3. D'autre part, aux termes de l'article D. 312-8-1 du code de l'entrée et du séjour des étrangers et du droit d'asile, dans sa rédaction issue du décret du 29 juin 2022 relatif aux modalités de contestation des refus d'autorisations de voyage et des refus de visas d'entrée et de séjour en France, applicable, en vertu de l'article 3 du même décret, aux demandes ayant donné lieu à une décision diplomatique ou consulaire prise à compter du 1er janvier 2023, dispose : " En l'absence de décision explicite prise dans le délai de deux mois, le recours administratif exercé devant les autorités mentionnées aux articles D. 312-3 et D. 312-7 est réputé rejeté pour les mêmes motifs que ceux de la décision contestée. L'administration en informe le demandeur dans l'accusé de réception de son recours. ".

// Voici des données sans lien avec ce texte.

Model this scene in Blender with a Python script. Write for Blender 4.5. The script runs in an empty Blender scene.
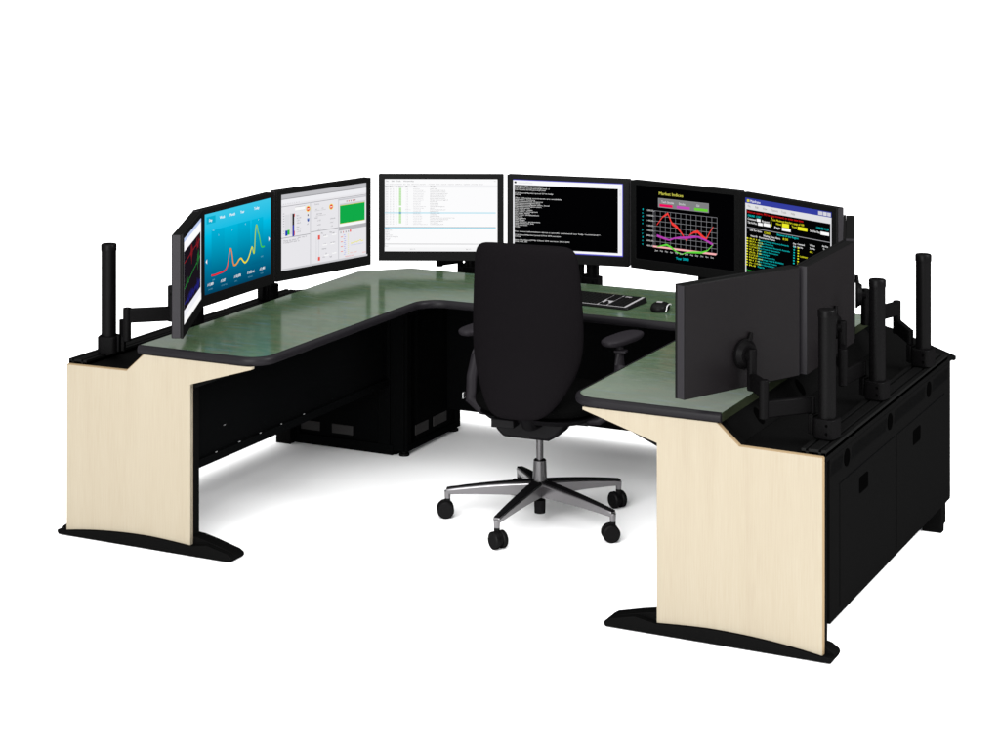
import bpy, math, random
from math import sin, cos, pi, radians as R
from mathutils import Vector, Matrix
random.seed(4)
sc = bpy.context.scene
C = sc.collection

# ------------------------------------------------------------------ helpers
def lin(c):
    return tuple((x/255/12.92) if x/255 <= .04045 else ((x/255+.055)/1.055)**2.4 for x in c)

class MB:
    def __init__(s): s.v=[]; s.f=[]
    def add(s, vs, fs):
        n=len(s.v); s.v+=[tuple(v) for v in vs]; s.f+=[tuple(i+n for i in f) for f in fs]; return s
    def box(s,x0,x1,y0,y1,z0,z1,M=None):
        vs=[Vector((x,y,z)) for x in (x0,x1) for y in (y0,y1) for z in (z0,z1)]
        if M: vs=[M@v for v in vs]
        return s.add(vs,[(0,1,3,2),(4,6,7,5),(0,4,5,1),(2,3,7,6),(0,2,6,4),(1,5,7,3)])
    def prism(s,poly,a,b,axis='z'):
        def P(p,h):
            return {'z':(p[0],p[1],h),'y':(p[0],h,p[1]),'x':(h,p[0],p[1])}[axis]
        n=len(poly); vs=[P(p,a) for p in poly]+[P(p,b) for p in poly]
        fs=[tuple(range(n))[::-1],tuple(range(n,2*n))]+[(i,(i+1)%n,n+(i+1)%n,n+i) for i in range(n)]
        return s.add(vs,fs)
    def loft(s,rings,cap=True,closed=True):
        n=len(rings[0]); vs=[p for r in rings for p in r]; fs=[]
        for k in range(len(rings)-1):
            for i in range(n if closed else n-1):
                j=(i+1)%n; fs.append((k*n+i,k*n+j,(k+1)*n+j,(k+1)*n+i))
        if cap: fs.append(tuple(range(n))[::-1]); fs.append(tuple(range((len(rings)-1)*n,len(rings)*n)))
        return s.add(vs,fs)
    def tube(s,pts,rad,n=16,flat=1.0,up=(0,0,1)):
        pts=[Vector(p) for p in pts]; rings=[]
        if not isinstance(rad,(list,tuple)): rad=[rad]*len(pts)
        for i,p in enumerate(pts):
            t=(pts[min(i+1,len(pts)-1)]-pts[max(i-1,0)]).normalized()
            u=Vector(up)
            if abs(t.dot(u))>.95: u=Vector((1,0,0))
            a=t.cross(u).normalized(); b=a.cross(t)
            rings.append([p+a*cos(2*pi*k/n)*rad[i]+b*sin(2*pi*k/n)*rad[i]*flat for k in range(n)])
        return s.loft(rings)
    def cyl(s,p0,p1,r,n=24): return s.tube([p0,p1],r,n)
    def build(s,name,mat,parent=None,bevel=0,smooth=False,seg=2,off=(0,0,0),sub=0,angle=40):
        me=bpy.data.meshes.new(name)
        me.from_pydata([(v[0]-off[0],v[1]-off[1],v[2]-off[2]) for v in s.v],[],s.f)
        me.validate(); me.update()
        import bmesh
        bm=bmesh.new(); bm.from_mesh(me); bmesh.ops.recalc_face_normals(bm,faces=bm.faces); bm.to_mesh(me); bm.free()
        me.materials.append(mat)
        ob=bpy.data.objects.new(name,me); C.objects.link(ob); ob.parent=parent
        if sub:
            m=ob.modifiers.new('s','SUBSURF'); m.levels=sub; m.render_levels=sub
        if bevel:
            m=ob.modifiers.new('b','BEVEL'); m.width=bevel; m.segments=seg; m.limit_method='ANGLE'; m.angle_limit=R(35)
        if smooth or bevel:
            for p in me.polygons: p.use_smooth=True
            try: me.set_sharp_from_angle(angle=R(angle))
            except Exception: pass
        return ob

def thing(name,label,cat,loc=(0,0,0),rz=0,group=None):
    o=bpy.data.objects.new(name,None); C.objects.link(o); o.empty_display_size=.05
    o.location=loc; o.rotation_euler=(0,0,rz); o['label']=label; o['category']=cat
    if group: o['group']=group
    return o

def fillet(poly,rad,closed=True,n=8):
    out=[]; N=len(poly)
    for i in range(N):
        r=rad[i]; p=Vector(poly[i]).to_2d()
        if r<=0: out.append(tuple(p)); continue
        a=(Vector(poly[i-1]).to_2d()-p).normalized(); b=(Vector(poly[(i+1)%N]).to_2d()-p).normalized()
        ang=a.angle(b); d=r/math.tan(ang/2); c=p+(a+b).normalized()*(r/sin(ang/2))
        s=p+a*d; e=p+b*d
        a0=math.atan2(s.y-c.y,s.x-c.x); a1=math.atan2(e.y-c.y,e.x-c.x)
        da=(a1-a0+pi)%(2*pi)-pi
        for k in range(n+1): out.append((c.x+r*cos(a0+da*k/n),c.y+r*sin(a0+da*k/n)))
    return out

# ------------------------------------------------------------------ materials
def newmat(name):
    m=bpy.data.materials.new(name); m.use_nodes=True
    return m,m.node_tree,m.node_tree.nodes['Principled BSDF']
def add_gloss(t,b,g,rough,nrm=None):
    """thin even sheen on top of the diffuse colour"""
    b.inputs['Specular IOR Level'].default_value=0
    gl=t.nodes.new('ShaderNodeBsdfGlossy'); gl.inputs['Color'].default_value=(g,g,g,1); gl.inputs['Roughness'].default_value=rough
    ad=t.nodes.new('ShaderNodeAddShader'); t.links.new(b.outputs[0],ad.inputs[0]); t.links.new(gl.outputs[0],ad.inputs[1])
    t.links.new(ad.outputs[0],t.nodes['Material Output'].inputs['Surface'])
    if nrm: t.links.new(nrm,gl.inputs['Normal'])
    return gl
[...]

4. Il résulte de ces dispositions que les décisions des autorités consulaires portant refus d'une demande de visa doivent être motivées en vertu des dispositions de l'article L. 211-2 du code des relations entre le public et l'administration. Il en va de même pour les décisions de rejet des recours administratifs préalables obligatoires formés contre ces décisions. Les dispositions de l'article D. 312-8-1 du code de l'entrée et du séjour des étrangers et du droit d'asile impliquent que si le recours administratif préalable obligatoire formé contre une décision de refus d'une demande de visa fait l'objet d'une décision implicite de rejet, cette décision implicite, qui se substitue à la décision initiale, doit être regardée comme s'étant appropriée les motifs de la décision initiale. Si la décision consulaire n'est pas motivée, le demandeur qui n'a pas sollicité, sur le fondement de l'article L. 232-4 du code des relations entre le public et l'administration, la communication des motifs de la décision implicite de rejet prise sur son recours préalable obligatoire, ne peut utilement soutenir devant le juge qu'aurait été méconnue l'obligation de motivation imposée par l'article L. 211-2 du même code. Si la décision consulaire est motivée, l'insuffisance de cette motivation peut être utilement soulevée devant le juge, sans qu'une demande de communication de motifs ait été faite préalablement.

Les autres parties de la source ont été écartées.